Transistor Density and Clock Timings

We use 100,000,000 transistors per square mm for all calculations.  

We use a clock speed of 1 GHz.  Higher clock speeds can result in a smaller hardware footprint.


The transistor count for the 23 city TSP will be dominated by the storage requirement since the Data Reverser and Less Than operator occur once per TSPM.  For 253 distances times 32 bits per distance times 8 transistors per D Flip Flop we get 

253 * 32 * 8 = 64,768 transistors per TSPM for storage.

Conservatively Rounding

Since the Storage will dominate the transistor count we will simply round up to 100,000 then double to 200,000.  This should provide an absolute maximum transistor count per TSPM.  

Calculations Per TSPM

Each TSPM will produce 22 additions every 32 clocks.  At 1 GHz, this is 22/32 = .6875 Billion operations per second per TSPM.  

TSPMs per 300 mm wafer

For efficiency, we are interested in using the entire wafer uncut with pinouts located on the edge.  We are presently verifying this design with  manufacturers.   Using chips cut from wafers will impose additional inefficiencies due to lost silicon.

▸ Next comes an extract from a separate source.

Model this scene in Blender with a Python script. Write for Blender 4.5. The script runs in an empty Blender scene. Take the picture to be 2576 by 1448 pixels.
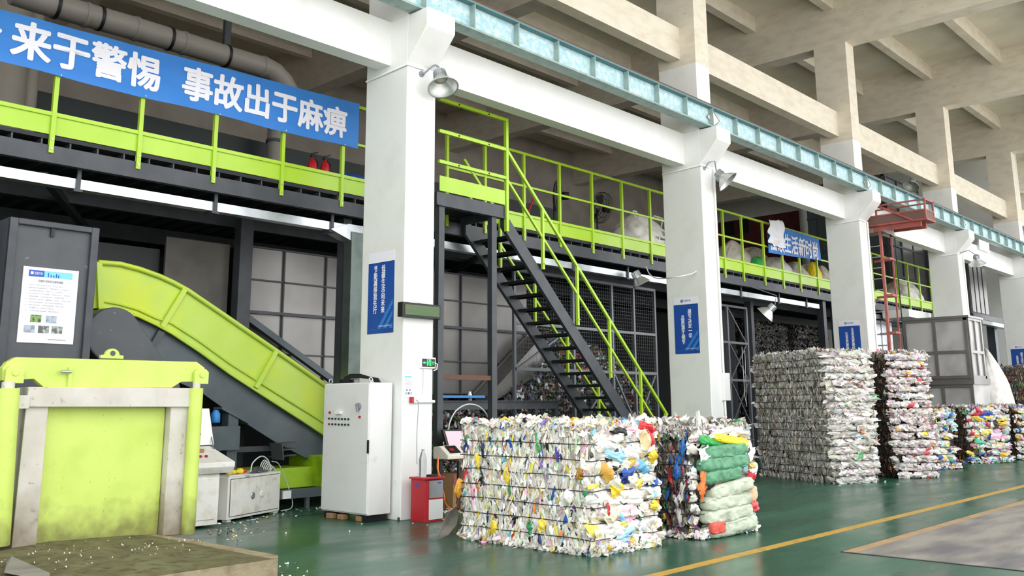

At 70,000 square mm per wafer and 200,000 transistors per TSPM and a transistor density of 100,000,000 we get

70,000 * 100,000,000 / 200,000 = 35,000,000 TSPMs per wafer

Calculations per wafer

35,000,000 TSPMs per wafer * .6875 Billions of calculations per Second per TSPM = 24,062,500 Billions of Calculations per Second per Wafer

Number of wafers needed

Goal is 200,000,000 Billion calculations per second.

200,000,000 / 24,062,500  = 8.312

Round up to 9 with a 7% factor of safety.

Round up to 10 with a 19% factor of safety.

Factor of safety includes manufacturing defects and edge losses for cutting if the chips must be cut.

10 wafers will fit inside a standard PC box along with a Raspberry PI, Power supply, Cooling System and control board with USB IO to communicate with the wafers.  Note that running at a higher clock speed or using less transistors per TSPM will reduce the number of wafers proportionality.